Problem to solve »
Reproduce the data that follows in its entirety, character for character.

★ ★ ★ ★

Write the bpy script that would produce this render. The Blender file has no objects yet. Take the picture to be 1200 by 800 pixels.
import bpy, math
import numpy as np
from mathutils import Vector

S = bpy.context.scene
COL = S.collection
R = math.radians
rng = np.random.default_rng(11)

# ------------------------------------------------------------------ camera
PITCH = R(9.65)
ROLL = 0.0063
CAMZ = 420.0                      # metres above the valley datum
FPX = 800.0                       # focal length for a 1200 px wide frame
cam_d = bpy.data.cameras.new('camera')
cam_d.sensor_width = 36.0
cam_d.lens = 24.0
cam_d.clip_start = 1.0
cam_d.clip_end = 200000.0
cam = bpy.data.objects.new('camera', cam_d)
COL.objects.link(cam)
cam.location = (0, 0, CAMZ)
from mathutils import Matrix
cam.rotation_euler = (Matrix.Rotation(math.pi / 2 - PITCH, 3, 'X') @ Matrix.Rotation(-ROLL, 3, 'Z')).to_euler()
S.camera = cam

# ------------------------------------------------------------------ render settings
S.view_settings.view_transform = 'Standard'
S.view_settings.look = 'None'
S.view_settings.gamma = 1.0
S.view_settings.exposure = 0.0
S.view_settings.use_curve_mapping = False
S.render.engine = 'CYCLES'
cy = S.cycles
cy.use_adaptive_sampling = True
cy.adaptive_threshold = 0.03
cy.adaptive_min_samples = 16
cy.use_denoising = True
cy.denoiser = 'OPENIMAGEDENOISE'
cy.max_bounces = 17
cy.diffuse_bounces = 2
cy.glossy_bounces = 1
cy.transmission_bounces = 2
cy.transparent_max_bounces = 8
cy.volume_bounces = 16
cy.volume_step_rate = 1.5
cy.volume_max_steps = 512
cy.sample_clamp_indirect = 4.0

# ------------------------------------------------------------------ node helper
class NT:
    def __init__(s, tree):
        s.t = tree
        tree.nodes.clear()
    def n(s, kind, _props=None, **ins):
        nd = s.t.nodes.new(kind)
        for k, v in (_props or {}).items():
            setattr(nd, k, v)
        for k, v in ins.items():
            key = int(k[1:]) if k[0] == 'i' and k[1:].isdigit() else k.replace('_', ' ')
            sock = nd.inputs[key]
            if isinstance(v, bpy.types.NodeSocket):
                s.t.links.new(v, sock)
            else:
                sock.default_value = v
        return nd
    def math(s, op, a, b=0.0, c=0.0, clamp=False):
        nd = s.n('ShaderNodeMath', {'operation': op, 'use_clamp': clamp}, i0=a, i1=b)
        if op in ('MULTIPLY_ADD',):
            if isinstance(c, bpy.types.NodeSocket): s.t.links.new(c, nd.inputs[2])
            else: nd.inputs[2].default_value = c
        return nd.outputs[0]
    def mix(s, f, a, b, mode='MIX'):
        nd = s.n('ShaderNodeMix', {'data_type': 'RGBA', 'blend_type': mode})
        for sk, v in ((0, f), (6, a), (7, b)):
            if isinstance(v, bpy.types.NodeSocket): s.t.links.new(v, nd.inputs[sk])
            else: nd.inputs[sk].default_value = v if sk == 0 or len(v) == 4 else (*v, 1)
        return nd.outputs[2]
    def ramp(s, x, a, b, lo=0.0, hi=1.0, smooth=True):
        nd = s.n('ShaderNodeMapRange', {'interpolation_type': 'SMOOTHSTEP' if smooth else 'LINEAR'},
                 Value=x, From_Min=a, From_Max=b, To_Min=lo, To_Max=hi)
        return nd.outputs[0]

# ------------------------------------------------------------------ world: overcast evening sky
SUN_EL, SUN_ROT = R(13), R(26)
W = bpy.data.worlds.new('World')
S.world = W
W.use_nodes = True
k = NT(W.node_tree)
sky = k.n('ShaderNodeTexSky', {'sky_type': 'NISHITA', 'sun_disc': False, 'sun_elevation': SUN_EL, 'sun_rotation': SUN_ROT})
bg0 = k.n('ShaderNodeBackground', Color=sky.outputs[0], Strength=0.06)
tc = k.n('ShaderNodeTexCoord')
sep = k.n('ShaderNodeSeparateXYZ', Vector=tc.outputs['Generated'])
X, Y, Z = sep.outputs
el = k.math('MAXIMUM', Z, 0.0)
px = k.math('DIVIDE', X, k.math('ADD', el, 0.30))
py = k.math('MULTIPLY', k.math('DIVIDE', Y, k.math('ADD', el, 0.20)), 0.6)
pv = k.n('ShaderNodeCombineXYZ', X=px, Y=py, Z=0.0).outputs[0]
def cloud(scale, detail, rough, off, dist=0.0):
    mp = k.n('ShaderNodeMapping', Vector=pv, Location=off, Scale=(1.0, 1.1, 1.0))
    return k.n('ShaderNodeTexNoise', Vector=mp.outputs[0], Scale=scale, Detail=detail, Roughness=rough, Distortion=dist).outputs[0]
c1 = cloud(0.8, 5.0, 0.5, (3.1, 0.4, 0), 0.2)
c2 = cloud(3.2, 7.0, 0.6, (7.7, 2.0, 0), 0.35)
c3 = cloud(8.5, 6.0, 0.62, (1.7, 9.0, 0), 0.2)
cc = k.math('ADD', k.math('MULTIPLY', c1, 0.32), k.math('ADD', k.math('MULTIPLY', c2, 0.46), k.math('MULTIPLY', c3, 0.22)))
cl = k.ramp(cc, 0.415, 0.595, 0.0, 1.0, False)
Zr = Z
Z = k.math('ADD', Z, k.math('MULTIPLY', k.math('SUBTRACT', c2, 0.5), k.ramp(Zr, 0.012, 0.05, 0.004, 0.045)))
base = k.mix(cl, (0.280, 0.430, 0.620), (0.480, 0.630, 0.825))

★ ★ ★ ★

Written answer »
Write the bpy script that would produce this render. The Blender file has no objects yet. Take the picture to be 1200 by 800 pixels.
import bpy, math
import numpy as np
from mathutils import Vector

S = bpy.context.scene
COL = S.collection
R = math.radians
rng = np.random.default_rng(11)

# ------------------------------------------------------------------ camera
PITCH = R(9.65)
ROLL = 0.0063
CAMZ = 420.0                      # metres above the valley datum
FPX = 800.0                       # focal length for a 1200 px wide frame
cam_d = bpy.data.cameras.new('camera')
cam_d.sensor_width = 36.0
cam_d.lens = 24.0
cam_d.clip_start = 1.0
cam_d.clip_end = 200000.0
cam = bpy.data.objects.new('camera', cam_d)
COL.objects.link(cam)
cam.location = (0, 0, CAMZ)
from mathutils import Matrix
cam.rotation_euler = (Matrix.Rotation(math.pi / 2 - PITCH, 3, 'X') @ Matrix.Rotation(-ROLL, 3, 'Z')).to_euler()
S.camera = cam

# ------------------------------------------------------------------ render settings
S.view_settings.view_transform = 'Standard'
S.view_settings.look = 'None'
S.view_settings.gamma = 1.0
S.view_settings.exposure = 0.0
S.view_settings.use_curve_mapping = False
S.render.engine = 'CYCLES'
cy = S.cycles
cy.use_adaptive_sampling = True
cy.adaptive_threshold = 0.03
cy.adaptive_min_samples = 16
cy.use_denoising = True
cy.denoiser = 'OPENIMAGEDENOISE'
cy.max_bounces = 17
cy.diffuse_bounces = 2
cy.glossy_bounces = 1
cy.transmission_bounces = 2
cy.transparent_max_bounces = 8
cy.volume_bounces = 16
cy.volume_step_rate = 1.5
cy.volume_max_steps = 512
cy.sample_clamp_indirect = 4.0

# ------------------------------------------------------------------ node helper
class NT:
    def __init__(s, tree):
        s.t = tree
        tree.nodes.clear()
    def n(s, kind, _props=None, **ins):
        nd = s.t.nodes.new(kind)
        for k, v in (_props or {}).items():
            setattr(nd, k, v)
        for k, v in ins.items():
            key = int(k[1:]) if k[0] == 'i' and k[1:].isdigit() else k.replace('_', ' ')
            sock = nd.inputs[key]
            if isinstance(v, bpy.types.NodeSocket):
                s.t.links.new(v, sock)
            else:
                sock.default_value = v
        return nd
    def math(s, op, a, b=0.0, c=0.0, clamp=False):
        nd = s.n('ShaderNodeMath', {'operation': op, 'use_clamp': clamp}, i0=a, i1=b)
        if op in ('MULTIPLY_ADD',):
            if isinstance(c, bpy.types.NodeSocket): s.t.links.new(c, nd.inputs[2])
            else: nd.inputs[2].default_value = c
        return nd.outputs[0]
    def mix(s, f, a, b, mode='MIX'):
        nd = s.n('ShaderNodeMix', {'data_type': 'RGBA', 'blend_type': mode})
        for sk, v in ((0, f), (6, a), (7, b)):
            if isinstance(v, bpy.types.NodeSocket): s.t.links.new(v, nd.inputs[sk])
            else: nd.inputs[sk].default_value = v if sk == 0 or len(v) == 4 else (*v, 1)
        return nd.outputs[2]
    def ramp(s, x, a, b, lo=0.0, hi=1.0, smooth=True):
        nd = s.n('ShaderNodeMapRange', {'interpolation_type': 'SMOOTHSTEP' if smooth else 'LINEAR'},
                 Value=x, From_Min=a, From_Max=b, To_Min=lo, To_Max=hi)
        return nd.outputs[0]

# ------------------------------------------------------------------ world: overcast evening sky
SUN_EL, SUN_ROT = R(13), R(26)
W = bpy.data.worlds.new('World')
S.world = W
W.use_nodes = True
k = NT(W.node_tree)
sky = k.n('ShaderNodeTexSky', {'sky_type': 'NISHITA', 'sun_disc': False, 'sun_elevation': SUN_EL, 'sun_rotation': SUN_ROT})
bg0 = k.n('ShaderNodeBackground', Color=sky.outputs[0], Strength=0.06)
tc = k.n('ShaderNodeTexCoord')
sep = k.n('ShaderNodeSeparateXYZ', Vector=tc.outputs['Generated'])
X, Y, Z = sep.outputs
el = k.math('MAXIMUM', Z, 0.0)
px = k.math('DIVIDE', X, k.math('ADD', el, 0.30))
py = k.math('MULTIPLY', k.math('DIVIDE', Y, k.math('ADD', el, 0.20)), 0.6)
pv = k.n('ShaderNodeCombineXYZ', X=px, Y=py, Z=0.0).outputs[0]
def cloud(scale, detail, rough, off, dist=0.0):
    mp = k.n('ShaderNodeMapping', Vector=pv, Location=off, Scale=(1.0, 1.1, 1.0))
    return k.n('ShaderNodeTexNoise', Vector=mp.outputs[0], Scale=scale, Detail=detail, Roughness=rough, Distortion=dist).outputs[0]
c1 = cloud(0.8, 5.0, 0.5, (3.1, 0.4, 0), 0.2)
c2 = cloud(3.2, 7.0, 0.6, (7.7, 2.0, 0), 0.35)
c3 = cloud(8.5, 6.0, 0.62, (1.7, 9.0, 0), 0.2)
cc = k.math('ADD', k.math('MULTIPLY', c1, 0.32), k.math('ADD', k.math('MULTIPLY', c2, 0.46), k.math('MULTIPLY', c3, 0.22)))
cl = k.ramp(cc, 0.415, 0.595, 0.0, 1.0, False)
Zr = Z
Z = k.math('ADD', Z, k.math('MULTIPLY', k.math('SUBTRACT', c2, 0.5), k.ramp(Zr, 0.012, 0.05, 0.004, 0.045)))
base = k.mix(cl, (0.280, 0.430, 0.620), (0.480, 0.630, 0.825))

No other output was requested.